Ad alimentare le tensioni vi sono la disputa sino-giapponese su alcune, insignficanti isole nel Mare Cinese Orientale e la decisione di Pechino di definire uno spazio d’identificazione aereo deliberatamente sovrapposto a quello giapponese. È chiaro, però, che sono altre le questioni in discussione e che le isole abbiano oggi un valore primariamente simbolico, ancorché rilevante politicamente e ideologicamente.

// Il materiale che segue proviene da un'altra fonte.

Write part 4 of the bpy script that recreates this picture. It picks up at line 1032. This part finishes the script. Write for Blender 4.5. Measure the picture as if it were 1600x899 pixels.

La Cina cerca di capitalizzare la crescita della sua potenza e una centralità regionale evidenziata dal suo costituire ormai il partner commerciale principale di quasi tutti i più importanti paesi del Pacifico, Stati Uniti inclusi. Con gradualità, ma anche con costanza e fermezza, il regime cinese sta operando per erodere la leadership Pacifica degli Usa, utilizzando la sua posizione nella rete d’interdipendenze economiche regionali e mettendo in difficoltà il sistema storico di alleanze costruito da Washington in Estremo Oriente, a partire ovviamente da quelle con Giappone e Corea del Sud. La leadership di Pechino sembra però essere mossa pure da precise considerazioni politiche: anche nell’autoritario regime cinese vi sono evidenti scontri di potere; sfruttare pulsioni nazionalistiche e consolidati antagonismi può risultare utile all’attuale Presidente, Xi Jinping, per consolidare il suo ruolo e tenere a bada le pressioni dei militari.
Analoghe considerazioni politiche paiono informare i comportamenti giapponesi. Spendere la carta nazionalista e anti-cinese ha garantito negli anni costanti dividendi elettorali, come si è visto bene un anno fa con il successo dei conservatori di Shinzo Abe. Il governo di quest’ultimo non ha fatto mistero della sua preoccupazione per le volontà egemoniche della Cina e della conseguente necessità di allentare i vincoli costituzionali e procedere alla strada di un riarmo necessario per rendere il Giappone una credibile potenza militare e non solo economica. Una decisione, questa, presa peró anche per esercitare pressioni più forti sul partner statunitense, di cui ci si fida sempre meno.
E sono proprio gli Stati Uniti a costituire la terza variabile di un’equazione complicata e contradditoria. L’amministrazione Obama è infatti impegnata in una complessa opera di mediazione, funzionale al perseguimento di obiettivi difficilmente conciliabili e di certo non complementari. Gli Usa operano infatti per preservare la loro egemonia regionale, integrare gradualmente la Cina in un ordine che nelle intenzioni deve rimanere americano-centrico, contenere le ambizioni di potenza di Pechino e mantenere infine un sistema di sicurezza regionale fondato appunto sulla leadership statunitense e sulla disponibilità degli altri paesi, a partire dal Giappone, a delegare agli Usa stessi la propria difesa. Il tutto in un contesto in cui l’elemento primario delle relazioni internazionali e transpacifiche è oggi proprio la profonda e strutturale interdipendenza tra Cina e Stati Uniti, come evidenziato dagli scambi commerciali tra i due paesi, dagli investimenti statunitensi in Cina e dall’impegno cinese a finanziare il debito americano. Ed è questo mix di collaborazione e antagonismo ad acuire la contradditorietà delle relazioni sino-statunitensi e ad alimentare la conseguente instabilità geopolitica del Pacifico e dell’Estremo Oriente.